The British Pavilion at the 2027 Venice Architecture Biennale is about to do something genuinely unexpected. Rather than showcasing the usual slate of British architecture studios, the space will be handed over to a cross-cultural collaboration rooted in a deeply meaningful Malaysian tradition - the Festival of Hungry Ghosts.

According to Dezeen, the British Council has confirmed that the pavilion will be led by Grymsdyke Farm founding director Guan, working alongside a team of UK-based curators and three Penang-based artisans. The project is framed around 70 years of diplomatic relations between the UK and Malaysia, but the ambition here feels like it reaches far beyond a symbolic anniversary gesture.

Why this matters beyond the architecture world

The Festival of Hungry Ghosts - celebrated across Chinese communities in Malaysia, Singapore, and beyond - marks the seventh lunar month, when it is believed that spirits of the deceased return to the world of the living. It's a tradition rich with ritual, craft, handmade offerings, and communal memory. Bringing that into the context of Venice, one of the most watched events in contemporary architecture and design, is a bold and culturally generous move.

It also points to something shifting in how major institutions are thinking about whose stories get told in prestigious spaces. Venice has historically been a showcase for Western architectural thought. A pavilion rooted in Penang craftsmanship and ancestral tradition feels like a meaningful departure from that default.

Craft at the center

The involvement of Penang-based artisans is particularly significant. Penang has a richly layered cultural heritage - a UNESCO World Heritage Site with deep connections to Chinese, Malay, and British colonial history. Centering the work of local makers rather than big-name studios suggests this pavilion will prioritize material knowledge and lived practice over spectacle.

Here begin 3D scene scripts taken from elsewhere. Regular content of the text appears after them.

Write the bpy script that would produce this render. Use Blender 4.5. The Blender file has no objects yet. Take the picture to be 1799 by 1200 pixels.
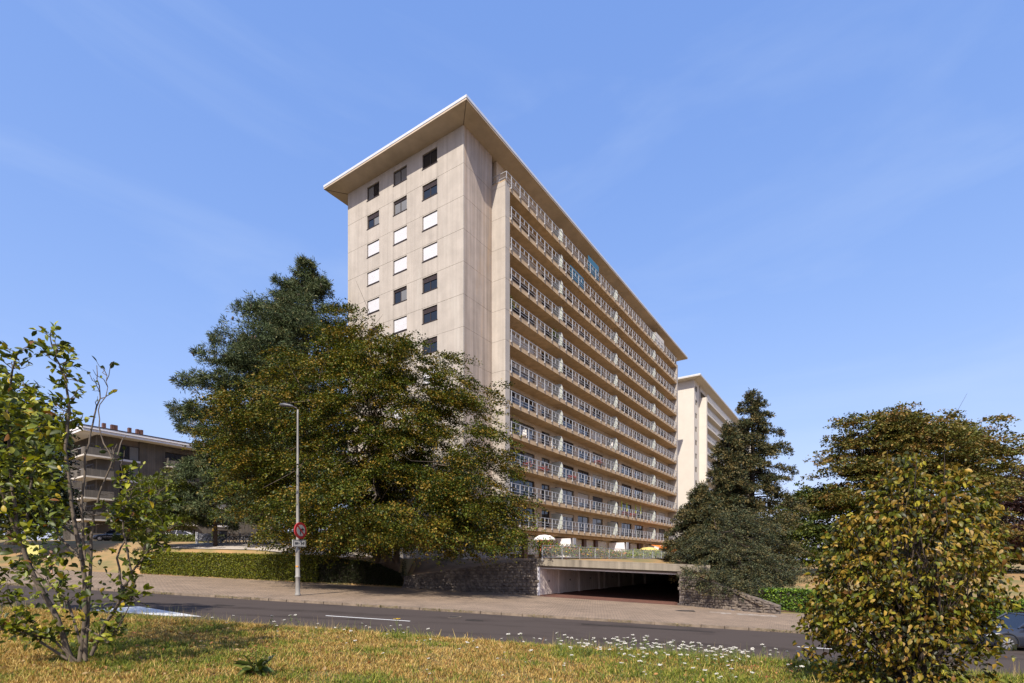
import bpy, math, random
import numpy as np
from mathutils import Vector, Matrix

scene = bpy.context.scene
COL = scene.collection
R = math.radians
# ---------------------------------------------------------------- camera, world, sun, exposure
F = 912.0; CX = 899.5; HY = 985.0           # focal length in photo pixels, principal column, eye level row
cam = bpy.data.cameras.new('camera'); cam_o = bpy.data.objects.new('camera', cam); COL.objects.link(cam_o)
cam_o.location = (0, 0, 0); cam_o.rotation_euler = (R(90), 0, 0)
cam.sensor_width = 36; cam.lens = F / 1799 * 36; cam.shift_y = (HY - 600) / 1799
cam.clip_start = 0.05; cam.clip_end = 5000
scene.camera = cam_o
SUN_DIR = Vector((-0.240, -0.946, 1.0)).normalized()
EL = math.asin(SUN_DIR.z); ROT = math.atan2(SUN_DIR.x, SUN_DIR.y)
world = bpy.data.worlds.new('World'); scene.world = world; world.use_nodes = True
wn = world.node_tree.nodes; wl = world.node_tree.links; wn.clear()
wo = wn.new('ShaderNodeOutputWorld'); bg = wn.new('ShaderNodeBackground'); sky = wn.new('ShaderNodeTexSky')
sky.sky_type = 'NISHITA'; sky.sun_disc = False; sky.sun_elevation = EL; sky.sun_rotation = ROT
sky.air_density = 1.0; sky.dust_density = 1.0; sky.ozone_density = 2.2; sky.altitude = 50
bg.inputs['Strength'].default_value = 0.15
# thin cirrus, mixed into the sky as faint white wisps
tc = wn.new('ShaderNodeTexCoord'); mp = wn.new('ShaderNodeMapping'); mp.inputs['Scale'].default_value = (1.2, 1.2, 5.0)
mp.inputs['Rotation'].default_value = (0.15, 0.1, 0.4)
nz = wn.new('ShaderNodeTexNoise'); nz.inputs['Scale'].default_value = 1.3; nz.inputs['Detail'].default_value = 7; nz.inputs['Roughness'].default_value = 0.55
nz.inputs['Distortion'].default_value = 0.6
cr = wn.new('ShaderNodeMapRange'); cr.inputs['From Min'].default_value = 0.48; cr.inputs['From Max'].default_value = 0.85
cr.inputs['To Min'].default_value = 0.0; cr.inputs['To Max'].default_value = 0.26
mx = wn.new('ShaderNodeMix'); mx.data_type = 'RGBA'; mx.inputs['B'].default_value = (3.4, 4.0, 5.0, 1)
# tone response of the hazy summer sky, per channel
spx = wn.new('ShaderNodeSeparateColor'); cmb = wn.new('ShaderNodeCombineColor'); wl.new(sky.outputs[0], spx.inputs[0])
for ch, (ga, gg) in enumerate(((1.20, .70), (1.56, .52), (3.04, .30))):
    pw = wn.new('ShaderNodeMath'); pw.operation = 'POWER'; pw.inputs[1].default_value = gg; wl.new(spx.outputs[ch], pw.inputs[0])
    ml = wn.new('ShaderNodeMath'); ml.operation = 'MULTIPLY'; ml.inputs[1].default_value = ga; wl.new(pw.outputs[0], ml.inputs[0]); wl.new(ml.outputs[0], cmb.inputs[ch])
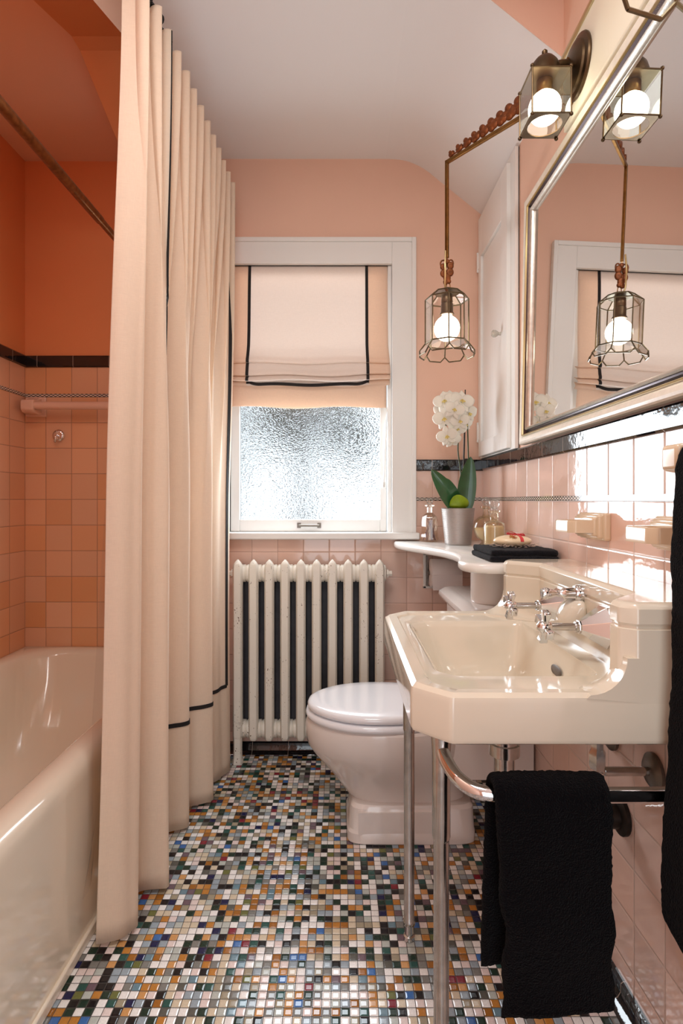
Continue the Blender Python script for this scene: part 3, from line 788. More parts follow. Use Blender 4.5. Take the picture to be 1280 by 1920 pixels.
# clear plastic liner peeking out behind
m, nt, out = new_mat('clear_vinyl')
t_ = N(nt, 'ShaderNodeBsdfTransparent'); t_.inputs[0].default_value = (.93, .93, .94, 1); g_ = N(nt, 'ShaderNodeBsdfGlossy'); g_.inputs['Roughness'].default_value = .12
lw = N(nt, 'ShaderNodeLayerWeight'); lw.inputs['Blend'].default_value = .15; mx_ = N(nt, 'ShaderNodeMixShader')
L(nt, lw.outputs['Fresnel'], mx_.inputs[0]); L(nt, t_.outputs[0], mx_.inputs[1]); L(nt, g_.outputs[0], mx_.inputs[2]); L(nt, mx_.outputs[0], out.inputs['Surface'])
bm = BM(); V = []
for j in range(30):
    z = .16 + 2.08 * j / 29; row = []
    for i in range(60):
        y = 1.325 + .82 * i / 59; y -= .065 * max(0, 1 - (z - .16) / .14) * max(0, 1 - i / 12)
        w = min(1, z / .5)
        row.append(bm.verts.new((-.585 + .008 * sin(y * 60) + .10 * max(0, (z - .5) / 1.7), y, z + .012 * sin(y * 44) * (1 - j / 29))))
    V.append(row)
for a, b in zip(V, V[1:]):
    for i in range(59): bm.faces.new((a[i], a[i + 1], b[i + 1], b[i]))
tag(obj('plastic_liner', bm, m, None), 'clear plastic shower liner showing below behind the peach curtain', 'shower liner')

# ================================================================== SINK
sink = thing('sink', 'cream porcelain wall sink with chamfered corners standing on chrome legs', 'sink', (.40, 1.135, 0))
Y0, Y1, XF = .820, 1.450, .110
c = (.31, 1.14)
def outl(k):   # outer outline inset by k
    return fillet([(RW - .001, Y0 + k), (.163 + k * .4, Y0 + k), (XF + k, .872 + k * .4), (XF + k, 1.398 - k * .4), (.163 + k * .4, Y1 - k), (RW - .001, Y1 - k)], [0, .012, .012, .012, .012, 0], 3)
def bowl(k, xr=.437):
    return fillet([(xr, .938 + k), (.205 + k, .938 + k), (.172 + k, .970 + k), (.172 + k, 1.312 - k), (.205 + k, 1.345 - k), (xr, 1.345 - k)], [.03, .02, .02, .02, .02, .03], 4)
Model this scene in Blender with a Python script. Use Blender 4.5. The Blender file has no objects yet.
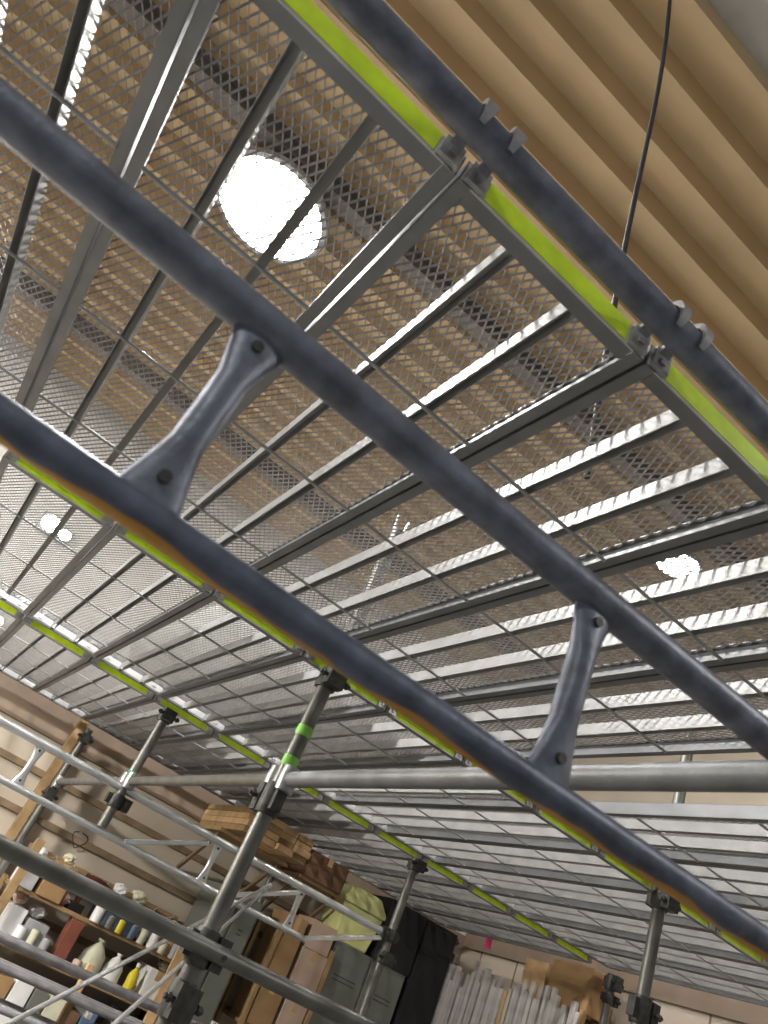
import bpy, math, random
from mathutils import Vector, Matrix
random.seed(7)
PI = math.pi
scene = bpy.context.scene
COL = scene.collection
Z0 = 1.6                                   # eye height; heights below are given relative to the eye and lifted by Z0

# ------------------------------------------------------------------ materials
def mat(name, col, rough=.6, metal=0., var=.12, scale=8., bump=0., bscale=60., spec=.5, col2=None, patch=None):
    m = bpy.data.materials.new(name); m.use_nodes = True
    nt = m.node_tree; n = nt.nodes; L = nt.links
    b = n['Principled BSDF']
    b.inputs['Roughness'].default_value = rough
    b.inputs['Metallic'].default_value = metal
    b.inputs['Specular IOR Level'].default_value = spec
    tc = n.new('ShaderNodeTexCoord')
    nz = n.new('ShaderNodeTexNoise'); nz.inputs['Scale'].default_value = scale; nz.inputs['Detail'].default_value = 5
    L.new(tc.outputs['Object'], nz.inputs['Vector'])
    rp = n.new('ShaderNodeValToRGB')
    c2 = col2 or tuple(c * (1 + var) for c in col)
    rp.color_ramp.elements[0].position = .35; rp.color_ramp.elements[1].position = .68
    rp.color_ramp.elements[0].color = (*[c * (1 - var) for c in col], 1)
    rp.color_ramp.elements[1].color = (*c2, 1)
    L.new(nz.outputs['Fac'], rp.inputs['Fac'])
    L.new(rp.outputs['Color'], b.inputs['Base Color'])
    if bump:
        nb = n.new('ShaderNodeTexNoise'); nb.inputs['Scale'].default_value = bscale; nb.inputs['Detail'].default_value = 3
        L.new(tc.outputs['Object'], nb.inputs['Vector'])
        bp = n.new('ShaderNodeBump'); bp.inputs['Strength'].default_value = bump; bp.inputs['Distance'].default_value = .004
        L.new(nb.outputs['Fac'], bp.inputs['Height']); L.new(bp.outputs['Normal'], b.inputs['Normal'])
    return m

def emis(name, col, s):
    m = bpy.data.materials.new(name); m.use_nodes = True
    nt = m.node_tree; nt.nodes.remove(nt.nodes['Principled BSDF'])
    e = nt.nodes.new('ShaderNodeEmission'); e.inputs['Color'].default_value = (*col, 1); e.inputs['Strength'].default_value = s
    nt.links.new(e.outputs[0], nt.nodes['Material Output'].inputs['Surface'])
    return m

M = {}
M['zinc'] = mat('zinc', (.52, .52, .51), .45, .25, .1, 14, .1)
M['bar_zinc'] = mat('cross_bar_zinc', (.36, .36, .35), .5, .25, .1, 14)
M['rib'] = mat('rib_zinc', (.40, .40, .39), .5, .25, .1, 14)
M['zinc_rail'] = mat('zinc_rail', (.20, .205, .21), .5, .3, .12, 9, .08)
M['zinc_mesh'] = mat('zinc_mesh', (.32, .31, .30), .5, .25, .1, 20)
M['tube'] = mat('tube_steel', (.17, .175, .18), .5, .4, .2, 12, .25, 90)
M['tube_blue'] = mat('tube_blue_grey', (.15, .162, .20), .45, .35, .3, 26, .2, 120)
M['tube_light'] = mat('tube_bright', (.66, .67, .68), .3, .7, .12, 10, .15)
M['post'] = mat('post_steel', (.15, .15, .135), .42, .45, .22, 10, .15, 90)
M['clamp'] = mat('clamp_dark', (.055, .055, .05), .55, .5, .3, 40, .4)
M['hook'] = mat('hook_steel', (.34, .34, .34), .4, .6, .2, 40)
M['lime'] = mat('lime_paint', (.55, .74, .012), .5, 0, .12, 18)
M['green_tape'] = mat('green_tape', (.20, .48, .07), .5, 0, .08, 30)
M['teal_tape'] = mat('teal_tape', (.01, .26, .14), .5, 0, .1, 30)
M['wall'] = mat('wall_beige', (.52, .45, .36), .85, 0, .06, 2.5, .05)
M['wall_up'] = mat('wall_upper_grey', (.62, .61, .58), .8, 0, .05, 1.5)
M['band'] = mat('wall_band', (.22, .165, .12), .8, 0, .1, 5)
M['batten'] = mat('batten_wood', (.22, .155, .095), .75, 0, .2, 9, .1)
M['wood'] = mat('wood_brown', (.33, .215, .10), .7, 0, .2, 12, .1)
M['wood_pale'] = mat('wood_pale', (.58, .38, .19), .7, 0, .18, 10)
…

For anyone who follows architecture, design, or cultural exchange, this is one to watch. The 2027 Biennale is still a couple of years away, but this announcement already sets a compelling tone for what the British Pavilion can be when it looks outward rather than inward.

Sometimes the most interesting design conversations happen at the intersection of two worlds that don't often meet. This feels like one of those moments.